> **WHAT THE TASK ASKS**:
Each entry must be reproduced precisely as it stands.
---- MATERIAL FOR THIS TASK
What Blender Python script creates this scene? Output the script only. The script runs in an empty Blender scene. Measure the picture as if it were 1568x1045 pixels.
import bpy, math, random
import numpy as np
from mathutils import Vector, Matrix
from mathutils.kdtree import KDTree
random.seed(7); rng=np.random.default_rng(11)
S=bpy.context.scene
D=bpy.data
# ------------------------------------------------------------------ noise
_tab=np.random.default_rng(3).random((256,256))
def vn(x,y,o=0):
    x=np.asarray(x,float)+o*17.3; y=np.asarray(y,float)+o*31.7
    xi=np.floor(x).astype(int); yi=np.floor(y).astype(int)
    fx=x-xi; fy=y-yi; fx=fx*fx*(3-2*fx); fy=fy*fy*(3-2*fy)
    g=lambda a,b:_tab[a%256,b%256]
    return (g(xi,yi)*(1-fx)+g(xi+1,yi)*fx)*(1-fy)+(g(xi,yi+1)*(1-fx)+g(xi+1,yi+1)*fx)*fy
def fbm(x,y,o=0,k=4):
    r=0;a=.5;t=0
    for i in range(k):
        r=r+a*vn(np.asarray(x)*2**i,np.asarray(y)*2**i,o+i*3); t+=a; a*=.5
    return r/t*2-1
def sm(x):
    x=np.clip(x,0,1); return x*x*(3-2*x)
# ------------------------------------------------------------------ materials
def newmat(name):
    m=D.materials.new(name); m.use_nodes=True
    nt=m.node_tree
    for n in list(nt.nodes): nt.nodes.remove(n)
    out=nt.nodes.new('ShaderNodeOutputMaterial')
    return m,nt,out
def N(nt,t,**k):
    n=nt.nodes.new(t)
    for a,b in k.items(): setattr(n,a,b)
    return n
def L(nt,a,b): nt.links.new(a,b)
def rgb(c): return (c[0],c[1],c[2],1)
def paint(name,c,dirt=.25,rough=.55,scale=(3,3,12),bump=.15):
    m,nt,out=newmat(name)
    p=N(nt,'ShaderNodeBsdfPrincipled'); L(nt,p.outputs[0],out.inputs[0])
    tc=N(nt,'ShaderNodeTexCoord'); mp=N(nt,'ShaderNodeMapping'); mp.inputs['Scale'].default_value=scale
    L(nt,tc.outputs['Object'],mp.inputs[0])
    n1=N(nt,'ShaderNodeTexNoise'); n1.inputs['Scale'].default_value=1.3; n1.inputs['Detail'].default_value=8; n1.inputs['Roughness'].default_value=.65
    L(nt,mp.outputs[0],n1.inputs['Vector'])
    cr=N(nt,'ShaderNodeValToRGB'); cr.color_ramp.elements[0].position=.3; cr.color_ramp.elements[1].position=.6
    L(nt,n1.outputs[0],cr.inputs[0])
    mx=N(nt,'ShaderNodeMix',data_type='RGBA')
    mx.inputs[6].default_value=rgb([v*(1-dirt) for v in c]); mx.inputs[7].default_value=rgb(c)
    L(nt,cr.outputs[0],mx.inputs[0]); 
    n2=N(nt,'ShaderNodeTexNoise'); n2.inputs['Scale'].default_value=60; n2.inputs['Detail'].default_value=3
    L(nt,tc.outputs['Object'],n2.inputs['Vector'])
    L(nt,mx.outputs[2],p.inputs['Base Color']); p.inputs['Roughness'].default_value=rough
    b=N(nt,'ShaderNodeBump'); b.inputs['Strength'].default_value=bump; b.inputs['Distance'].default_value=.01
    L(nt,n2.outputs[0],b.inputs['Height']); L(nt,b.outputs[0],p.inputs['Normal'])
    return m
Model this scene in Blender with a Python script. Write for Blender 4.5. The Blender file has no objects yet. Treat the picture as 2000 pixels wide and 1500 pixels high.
--------
> **FULL ANSWER**:
What Blender Python script creates this scene? Output the script only. The script runs in an empty Blender scene. Measure the picture as if it were 1568x1045 pixels.
import bpy, math, random
import numpy as np
from mathutils import Vector, Matrix
from mathutils.kdtree import KDTree
random.seed(7); rng=np.random.default_rng(11)
S=bpy.context.scene
D=bpy.data
# ------------------------------------------------------------------ noise
_tab=np.random.default_rng(3).random((256,256))
def vn(x,y,o=0):
    x=np.asarray(x,float)+o*17.3; y=np.asarray(y,float)+o*31.7
    xi=np.floor(x).astype(int); yi=np.floor(y).astype(int)
    fx=x-xi; fy=y-yi; fx=fx*fx*(3-2*fx); fy=fy*fy*(3-2*fy)
    g=lambda a,b:_tab[a%256,b%256]
    return (g(xi,yi)*(1-fx)+g(xi+1,yi)*fx)*(1-fy)+(g(xi,yi+1)*(1-fx)+g(xi+1,yi+1)*fx)*fy
def fbm(x,y,o=0,k=4):
    r=0;a=.5;t=0
    for i in range(k):
        r=r+a*vn(np.asarray(x)*2**i,np.asarray(y)*2**i,o+i*3); t+=a; a*=.5
    return r/t*2-1
def sm(x):
    x=np.clip(x,0,1); return x*x*(3-2*x)
# ------------------------------------------------------------------ materials
def newmat(name):
    m=D.materials.new(name); m.use_nodes=True
    nt=m.node_tree
    for n in list(nt.nodes): nt.nodes.remove(n)
    out=nt.nodes.new('ShaderNodeOutputMaterial')
    return m,nt,out
def N(nt,t,**k):
    n=nt.nodes.new(t)
    for a,b in k.items(): setattr(n,a,b)
    return n
def L(nt,a,b): nt.links.new(a,b)
def rgb(c): return (c[0],c[1],c[2],1)
def paint(name,c,dirt=.25,rough=.55,scale=(3,3,12),bump=.15):
    m,nt,out=newmat(name)
    p=N(nt,'ShaderNodeBsdfPrincipled'); L(nt,p.outputs[0],out.inputs[0])
    tc=N(nt,'ShaderNodeTexCoord'); mp=N(nt,'ShaderNodeMapping'); mp.inputs['Scale'].default_value=scale
    L(nt,tc.outputs['Object'],mp.inputs[0])
    n1=N(nt,'ShaderNodeTexNoise'); n1.inputs['Scale'].default_value=1.3; n1.inputs['Detail'].default_value=8; n1.inputs['Roughness'].default_value=.65
    L(nt,mp.outputs[0],n1.inputs['Vector'])
    cr=N(nt,'ShaderNodeValToRGB'); cr.color_ramp.elements[0].position=.3; cr.color_ramp.elements[1].position=.6
    L(nt,n1.outputs[0],cr.inputs[0])
    mx=N(nt,'ShaderNodeMix',data_type='RGBA')
    mx.inputs[6].default_value=rgb([v*(1-dirt) for v in c]); mx.inputs[7].default_value=rgb(c)
    L(nt,cr.outputs[0],mx.inputs[0]); 
    n2=N(nt,'ShaderNodeTexNoise'); n2.inputs['Scale'].default_value=60; n2.inputs['Detail'].default_value=3
    L(nt,tc.outputs['Object'],n2.inputs['Vector'])
    L(nt,mx.outputs[2],p.inputs['Base Color']); p.inputs['Roughness'].default_value=rough
    b=N(nt,'ShaderNodeBump'); b.inputs['Strength'].default_value=bump; b.inputs['Distance'].default_value=.01
    L(nt,n2.outputs[0],b.inputs['Height']); L(nt,b.outputs[0],p.inputs['Normal'])
    return m
Model this scene in Blender with a Python script. Write for Blender 4.5. The Blender file has no objects yet. Treat the picture as 2000 pixels wide and 1500 pixels high.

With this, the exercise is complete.